Sunday, July 19, 2009

Update, Verse, and Quote of the Day

Not a whole lot has changed around here. I'm still looking for a job and have applied for customer service positions at a couple of companies in Deerfield. I've been reading various stuff and watching too much t.v. and the occasional movie. My small group is on a hiatus but we've been having a good time with the youth at 3-D on Wednesdays. The weather has been pleasantly cool and dry but not very sunny.

Verse of the Day:
"But be doers of the word, and not hearers only, deceiving yourselves. For if anyone is a hearer of the word and not a doer, he is like a man who looks intently at his natural face in a mirror. For he looks at himself and goes away and at once forgets what he was like. But the one who looks into the perfect law, the law of liberty, and perseveres, being no hearer who forgets but a doer who acts, he will be blessed in his doing." James 1:22-25 (ESV)
--I was struck by this when discussing it with the youth a couple of weeks ago.
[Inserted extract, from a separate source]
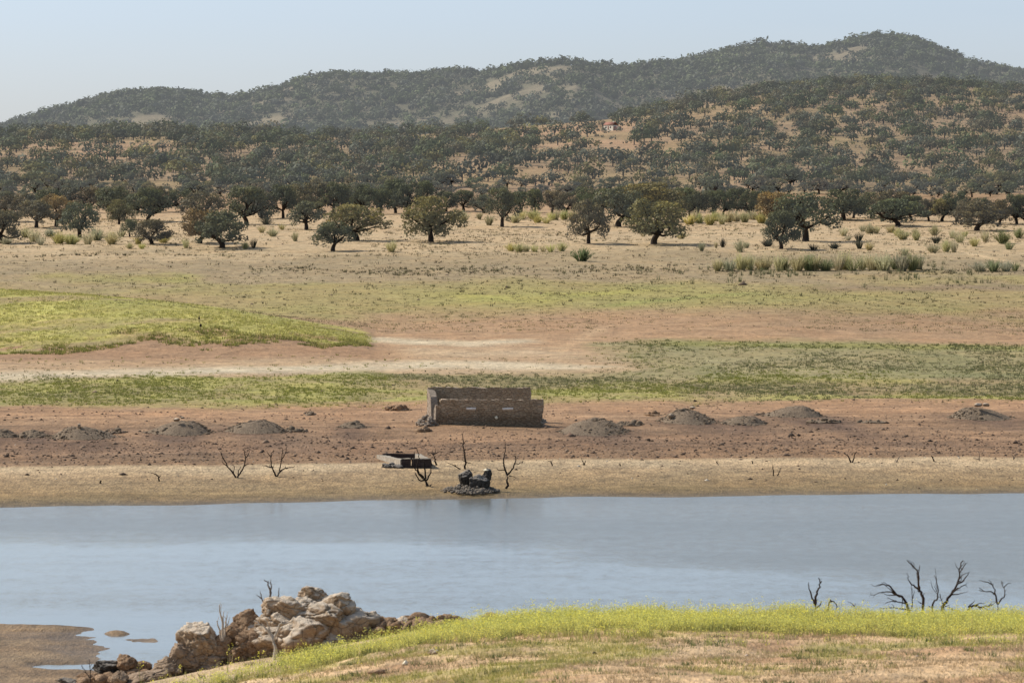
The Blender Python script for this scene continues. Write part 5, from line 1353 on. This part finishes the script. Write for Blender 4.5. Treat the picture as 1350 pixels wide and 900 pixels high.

Someone who looks in a mirror and immediately forgets what he looks like is no better than a person who didn't look in the mirror at all. The action is of no benefit to him. Likewise, someone who reads scripture but does not put it into practice is not benefited by the act of reading. Scripture is good for many things, but is worthless for reading divorced from obedience.

Quote of the Day:
"There is an unbridgeable chasm between the book that tradition has declared a classic and the book (the same book) that we have made ours through instinct, emotion and understanding: suffered through it, rejoiced in it, translated it into our experience and (notwithstanding the layers of readings with which a book comes into our hands) essentially become its first discoverers, an experience as astonishing and unexpected as finding Friday's footprint on the sand.... To be the first to enter Circe's cave, the first to hear Ulysses call himself Nobody, is every reader's secret wish, granted over and over, generation after generation, to those who open the Odyssey for the first time. This modest jus primae noctis, or 'first night rights' assures for the books we call classics their only useful immortality." Alberto Manguel The Library at Night pp. 218-219

2 comments:

ann said...

One of my Sunday School teachers said she explained it to her boys like this. If you look in the mirror and see that you have chocolate chip cookie all over your face, but then don't wipe off the cookies, what's the point in looking in the mirror?

Burly said...

Two new positions like the one I'm in have opened up in Cleveland (the city you've always dreamed of moving to): http://jobview.usajobs.gov/getjob.aspx?JobID=82946103&lid=18206&sort=rv%2c-dtex&vw=d&paygrademin=9&paygrademax=11&re=134&FedEmp=N&FedPub=Y&caller=advanced.aspx&AVSDM=2009-08-21+00%3a03%3a00&rc=2&TabNum=3 ... takes awhile to apply online. It's a 4-year term position (but often permanent positions come up to which you may apply) and you need a Master's degree to apply. Starting pay is 48K.